External width matters more from an aero perspective than internal, and your equation benefits a wheel like Zipp where the external width isn’t enough for its internal width and a byproduct of being hookless. Meanwhile wheels like Roval Rapide which are super wide relative to the internal width (and test very fast) are penalized by your nonsense.

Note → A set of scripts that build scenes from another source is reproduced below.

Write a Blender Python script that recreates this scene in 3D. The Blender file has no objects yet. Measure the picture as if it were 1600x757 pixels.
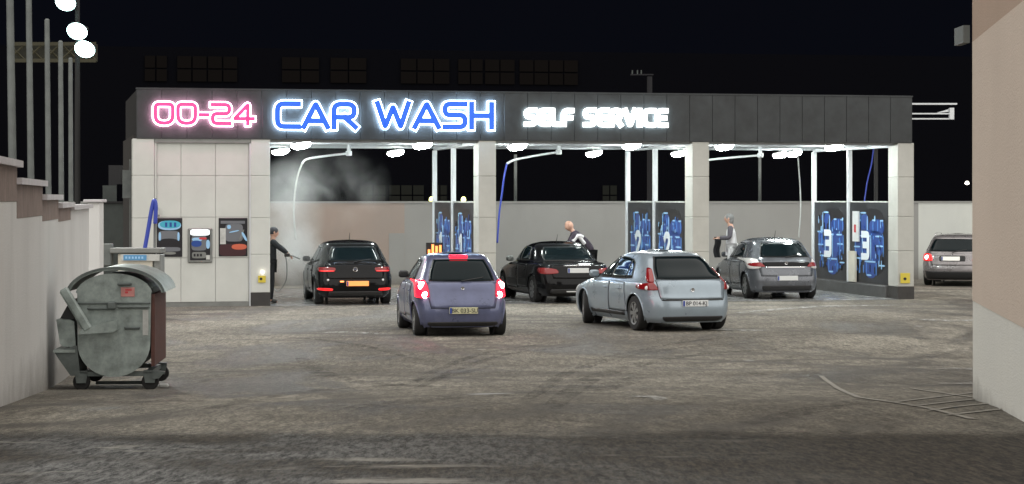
import bpy, math, random
import numpy as np
from mathutils import Vector, Matrix
random.seed(7)
R = math.radians
SC = bpy.context.scene
COL = SC.collection
FOC = 3400.0; HOR = 310.0; CAMH = 2.45

# ------------------------------------------------------------------ helpers
def px(x, y, Y):
    """point seen at photo pixel (x, y) standing Y metres in front of the camera"""
    return Vector(((x-800)/FOC*Y, Y, CAMH+(HOR-y)/FOC*Y))

TH = R(12.28); CT, ST = math.cos(TH), math.sin(TH)
FX0, FY0 = -8.52, 48.85
def F(s, d, z=0.0):
    return Vector((FX0+s*CT-d*ST, FY0+s*ST+d*CT, z))
def S(x, d=0.0):
    t = (x-800)/FOC
    return (t*(FY0+d*CT)-FX0+d*ST)/(CT-t*ST)
def ZF(y, x, d=0.0):
    p = F(S(x, d), d)
    return CAMH+(HOR-y)/FOC*p.y
def gz(Y):
    return float(np.interp(Y, [0, 9, 17.5, 20, 23.3, 26, 30, 35, 40], [1.13, 1.12, .77, .61, .40, .27, .12, .02, 0]))

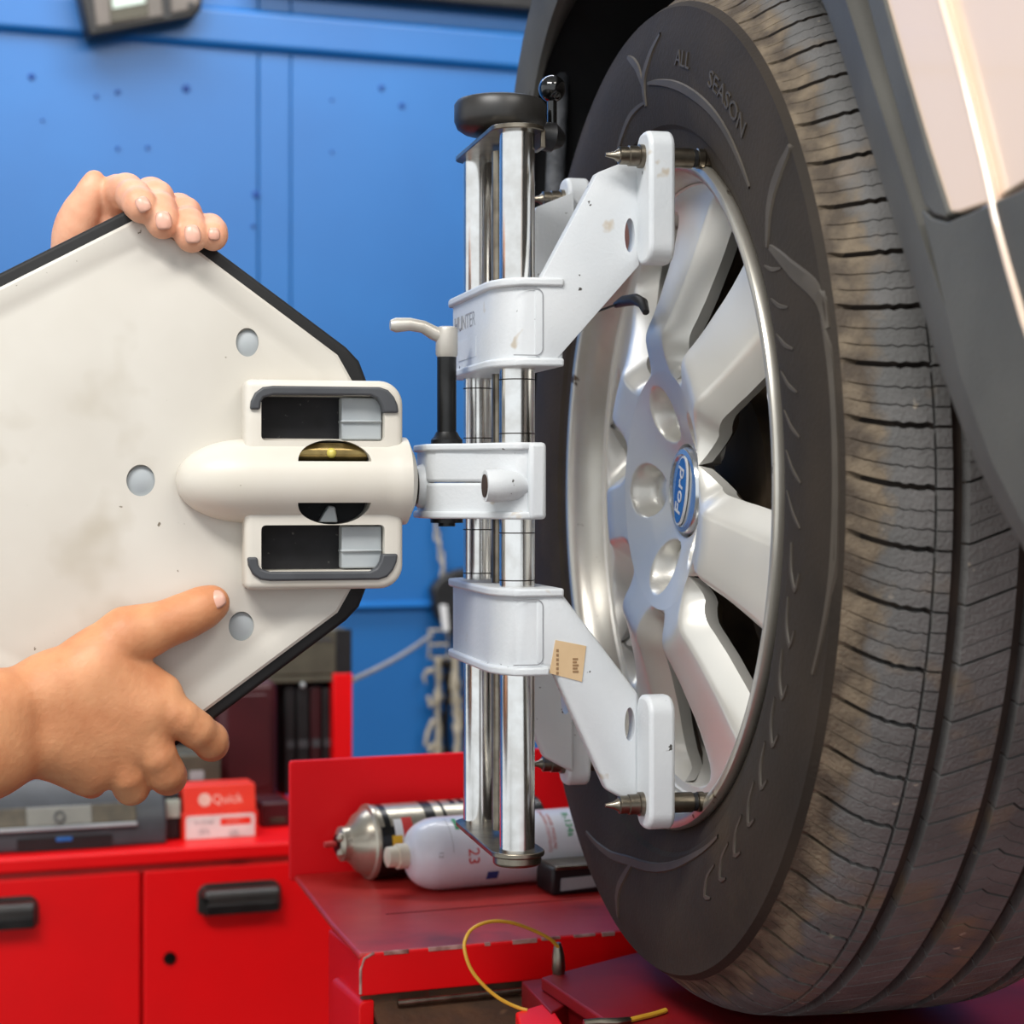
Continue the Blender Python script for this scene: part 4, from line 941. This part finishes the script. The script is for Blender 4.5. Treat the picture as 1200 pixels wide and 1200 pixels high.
def can_text(txt, size, x, ang, mt, r, flip=0):
    """lettering that runs round the can"""
    vs, fs = text_mb(txt, size, .00012); m = MB(); a0 = math.radians(ang)
    m.add([(x+v.y, -(r+.0004+v.z)*math.cos(a0-v.x/r), (r+.0004+v.z)*math.sin(a0-v.x/r)) for v in vs], fs); return m.obj('print', mt, k2, fix=False)
can_text('REFRIGERANT', .0066, .128, 28, 'ink', r2); can_text('CAUTION CONTENTS', .0046, .146, 40, 'pinkink', r2); can_text('UNDER PRESSURE', .0046, .151, 36, 'pinkink', r2); can_text('R-134a', .0095, .168, 45, 'green', r2)
can_text('23', .0150, .071, 2, 'redink', r2); can_text('12', .006, .040, 8, 'inkgrey', r2)
m = MB(); band(m, .058, .062, 48, 75, r2+.0003, 0); m.obj('print', 'green', k2); m = MB(); band(m, .086, .097, -42, -26, r2+.0003, 0); m.obj('print', 'blueink', k2)
m = MB(); band(m, .052, .0524, 10, 80, r2+.0003, 0); m.obj('print', 'inkgrey', k2)
# ---- small black bracket beside the can
b0_, b1_ = RK.v(647, 1034, -.175), RK.v(712, 1000, -.175)
bx_ = tag(RK.root('metal_block'), 'small black block with bright top edge beside the tyre and white can', 'block')
m = MB(); m.box((b0_.x, -.175, SZ), (b1_.x, -.135, SZ+.0245)); m.obj('body', 'black', bx_, bevel=.0025)
m = MB(); m.box((b0_.x+.003, -.177, SZ+.0225), (b1_.x+.003, -.133, SZ+.0262)); m.obj('top_edge', 'steel', bx_, bevel=.0008)
m = MB(); m.prism([(b0_.x+.008, SZ+.004), (b1_.x, SZ+.006), (b1_.x, SZ+.016), (b0_.x+.0085, SZ+.0150)], 1, -.1765, -.174); m.obj('label_plate', 'greyblock', bx_)

# ================================================================== RED CABINET
CB = Fr(-.467, 2.5, .34); cbt = tag(CB.root('tool_cabinet'), 'red two-door steel cabinet with black pull handles below the printer', 'cabinet')
zl0, zl1 = CB.v(170, 1014).z, CB.v(170, 995.5).z
CT = zl1
x0c = -.62; x1c = CB.v(410, 1000).x
m = MB(); m.box((x0c, .018, .08), (x1c, .50, zl0)); m.obj('body', 'red', cbt, bevel=.003)
m = MB(); m.box((x0c-.006, -.008, zl0+.001), (x1c+.004, .50, CT)); m.obj('top', 'red', cbt, bevel=.004, seg=3)
m = MB(); m.box((x0c, .004, zl0-.010), (x1c, .03, zl0+.002)); m.obj('rail', 'redworn', cbt, bevel=.001)
zd = zl0-.008; xm = CB.v(166.5, 1100).x
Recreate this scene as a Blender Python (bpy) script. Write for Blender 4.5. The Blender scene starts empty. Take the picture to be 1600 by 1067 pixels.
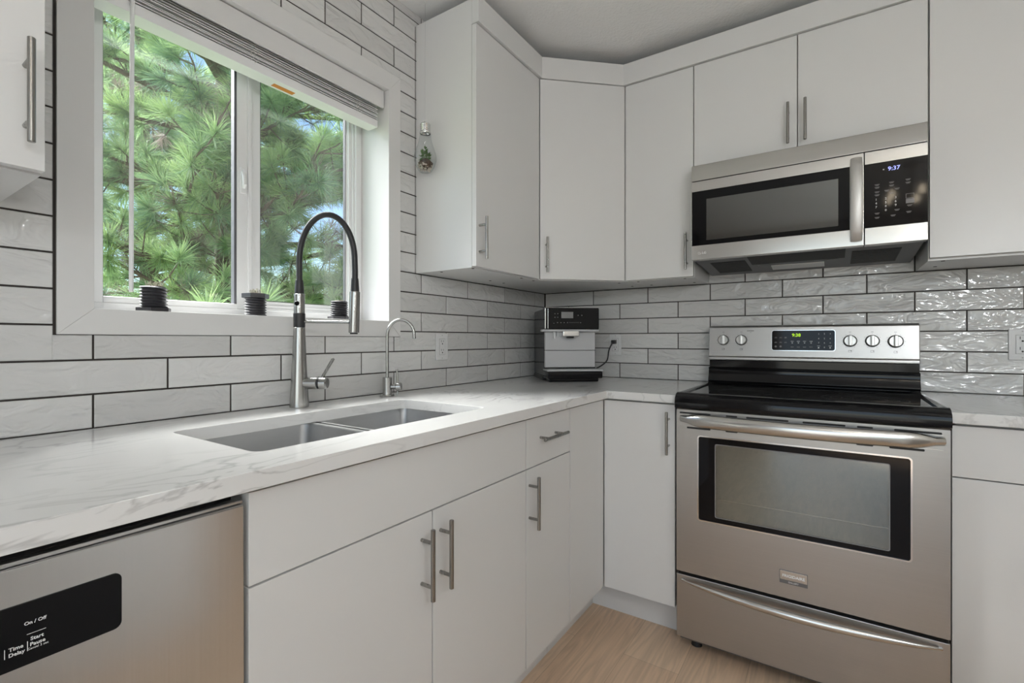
import bpy, bmesh, math, random
import numpy as np
from mathutils import Vector, Matrix

S = bpy.context.scene
COL = S.collection
random.seed(7)
PI = math.pi

# ------------------------------------------------------------------ camera
FPX = 751.7
YAW = math.atan(500 / FPX)
cam = bpy.data.cameras.new('camera')
cam.sensor_fit = 'HORIZONTAL'
cam.sensor_width = 36
cam.lens = FPX / 1600 * 36
cam.shift_y = -3 / 1600
cam.clip_start = 0.02
cam_ob = bpy.data.objects.new('camera', cam)
COL.objects.link(cam_ob)
cam_ob.location = (1.3751, -2.4061, 1.1126)
cam_ob.rotation_euler = (PI / 2, 0, YAW)
S.camera = cam_ob

# ------------------------------------------------------------------ exposure
S.view_settings.view_transform = 'Standard'
S.view_settings.look = 'None'
S.view_settings.gamma = 1
S.view_settings.exposure = -0.09
S.view_settings.use_curve_mapping = False
S.cycles.use_denoising = True
S.cycles.max_bounces = 10
S.cycles.transparent_max_bounces = 24

# ------------------------------------------------------------------ sky and sun
world = bpy.data.worlds.new('sky')
S.world = world
world.use_nodes = True
wn, wl = world.node_tree.nodes, world.node_tree.links
bg = wn['Background']
sky = wn.new('ShaderNodeTexSky')
sky.sky_type = 'NISHITA'
sky.sun_disc = False
sky.sun_elevation = math.radians(48)
sky.sun_rotation = math.radians(250)
sky.air_density = 1.0
sky.dust_density = 0.3
sky.ozone_density = 2.0
wl.new(sky.outputs[0], bg.inputs[0])
bg.inputs[1].default_value = 0.27

def lamp(name, kind, loc, direction, energy, color=(1, 1, 1), **kw):
    d = bpy.data.lights.new(name, kind)
    d.energy = energy
    d.color = color
    for k, v in kw.items():
        setattr(d, k, v)
    o = bpy.data.objects.new(name, d)
    COL.objects.link(o)
    o.location = loc
    o.rotation_euler = Vector(direction).to_track_quat('-Z', 'Y').to_euler()
    return o

lamp('sunlight', 'SUN', (-4, -3, 6), (0.68, 0.02, -0.73), 38.0, (1, 0.985, 0.96), angle=math.radians(52))
# added fill light, unseen, set in the patio opening behind the camera
lamp('rear_fill', 'AREA', (2.0, -4.72, 1.06), (0, 1, 0), 18, (0.88, 0.95, 1), shape='RECTANGLE', size=2.4, size_y=2.0)

# ------------------------------------------------------------------ materials
MATS = {}

def nodes_of(name):
    m = bpy.data.materials.new(name)
    m.use_nodes = True
    return m, m.node_tree.nodes, m.node_tree.links, m.node_tree.nodes['Principled BSDF']

def plain(name, col, rough=0.5, metal=0.0, spec=0.5, emit=None, estr=0, coat=0.0, ior=None, bump=None, vary=0.0):
    m, n, l, b = nodes_of(name)
    b.inputs['Base Color'].default_value = (*col, 1)
    b.inputs['Roughness'].default_value = rough
    b.inputs['Metallic'].default_value = metal
    b.inputs['Specular IOR Level'].default_value = spec
    b.inputs['Coat Weight'].default_value = coat
    b.inputs['Coat Roughness'].default_value = 0.04
    if ior:
        b.inputs['IOR'].default_value = ior
    if emit:
        b.inputs['Emission Color'].default_value = (*emit, 1)
        b.inputs['Emission Strength'].default_value = estr
    tc = n.new('ShaderNodeTexCoord')
    if vary:
        nz = n.new('ShaderNodeTexNoise'); nz.inputs['Scale'].default_value = 3.0
        l.new(tc.outputs['Object'], nz.inputs['Vector'])
        mx = n.new('ShaderNodeMix'); mx.data_type = 'RGBA'
        mx.inputs['A'].default_value = (*[c * (1 - vary) for c in col], 1)
        mx.inputs['B'].default_value = (*[min(1, c * (1 + vary)) for c in col], 1)
        l.new(nz.outputs['Fac'], mx.inputs['Factor'])
        l.new(mx.outputs['Result'], b.inputs['Base Color'])
    if bump:
        sc, st, dist = bump
        nz = n.new('ShaderNodeTexNoise'); nz.inputs['Scale'].default_value = sc
        nz.inputs['Detail'].default_value = 3
        l.new(tc.outputs['Object'], nz.inputs['Vector'])
        bp = n.new('ShaderNodeBump'); bp.inputs['Strength'].default_value = st
        bp.inputs['Distance'].default_value = dist
        l.new(nz.outputs['Fac'], bp.inputs['Height'])
        l.new(bp.outputs['Normal'], b.inputs['Normal'])
    MATS[name] = m
    return m

def brushed(name, col, rough, stretch, var=0.10, bumpst=0.06, aniso=0.0):
    """brushed metal: fine streaks along one direction (small value in stretch)"""
    m, n, l, b = nodes_of(name)
    b.inputs['Metallic'].default_value = 1
    tc = n.new('ShaderNodeTexCoord')
    mp = n.new('ShaderNodeMapping')
    mp.inputs['Scale'].default_value = stretch
    l.new(tc.outputs['Object'], mp.inputs['Vector'])
    nz = n.new('ShaderNodeTexNoise'); nz.inputs['Scale'].default_value = 1; nz.inputs['Detail'].default_value = 4
    l.new(mp.outputs['Vector'], nz.inputs['Vector'])
    mx = n.new('ShaderNodeMix'); mx.data_type = 'RGBA'
    mx.inputs['A'].default_value = (*[c * (1 - var) for c in col], 1)
    mx.inputs['B'].default_value = (*[min(1, c * (1 + var)) for c in col], 1)
    l.new(nz.outputs['Fac'], mx.inputs['Factor'])
    l.new(mx.outputs['Result'], b.inputs['Base Color'])
    mr = n.new('ShaderNodeMapRange')
    mr.inputs['To Min'].default_value = rough * 0.85
    mr.inputs['To Max'].default_value = rough * 1.2
    l.new(nz.outputs['Fac'], mr.inputs['Value'])
    l.new(mr.outputs['Result'], b.inputs['Roughness'])
    bp = n.new('ShaderNodeBump'); bp.inputs['Strength'].default_value = bumpst; bp.inputs['Distance'].default_value = 0.0006
    l.new(nz.outputs['Fac'], bp.inputs['Height'])
    l.new(bp.outputs['Normal'], b.inputs['Normal'])
    MATS[name] = m
    return m

def pane_mat(name, tint, refl, rough=0.0, gloss=(1, 1, 1), facing=None):
    """thin sheet of glass: what lies behind shows through, plus a mirror share that grows towards grazing"""
    m, n, l, b = nodes_of(name)
    n.remove(b)
    out = n['Material Output']
    tr = n.new('ShaderNodeBsdfTransparent'); tr.inputs[0].default_value = (*tint, 1)
    gl = n.new('ShaderNodeBsdfGlossy'); gl.inputs['Roughness'].default_value = rough
    gl.inputs[0].default_value = (*gloss, 1)
    lw = n.new('ShaderNodeLayerWeight'); lw.inputs[0].default_value = 0.5
    pw = n.new('ShaderNodeMath'); pw.operation = 'POWER'; pw.inputs[1].default_value = 4
    l.new(lw.outputs['Facing'], pw.inputs[0])
    mr = n.new('ShaderNodeMapRange')
    mr.inputs['To Min'].default_value = refl
    mr.inputs['To Max'].default_value = facing if facing is not None else min(1, refl * 6 + 0.3)
    l.new(pw.outputs[0], mr.inputs['Value'])
    mx = n.new('ShaderNodeMixShader')
    l.new(mr.outputs['Result'], mx.inputs[0])
    l.new(tr.outputs[0], mx.inputs[1]); l.new(gl.outputs[0], mx.inputs[2])
    l.new(mx.outputs[0], out.inputs[0])
    MATS[name] = m
    return m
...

I recently went to Silverstone after a ton of road testing
3 wheels of different rim depth, 2 different inner width, 2 different tires, 4 different tire widths and we did all kind of permutations combinations and came out with all kinds of results
then we made a matrix of road conditions, speed, yaw, accelerations, weight, stiffness… type of race situation. We came out with 6 “situations” to choose the best performing wheel. It was fun
I have to take exception with your statement that Shimano has done anything in the wheel market. The different tests out there (e.g., Cyclingnews) consistently find the Shimano wheel at the back of the pack for aero and stability. While cup and cone bearings can be nice if you are totally on top of your maintenance, it is a technology that is about as popular and appealing as tubular tires. The wheel weights are mediocre and even the appeal of the graphics is Meh. I would say that Shimano shows no more interest in making a good wheel than they show for making a power meter that works or fixing the safety/durability issues of their cranksets.
Shimano is like Toyota. They make some solid products, but they refuse to admit that they are falling behind. I think SRAM will continue to eat into their share of the group set market and their share of the wheel market will continue to decline.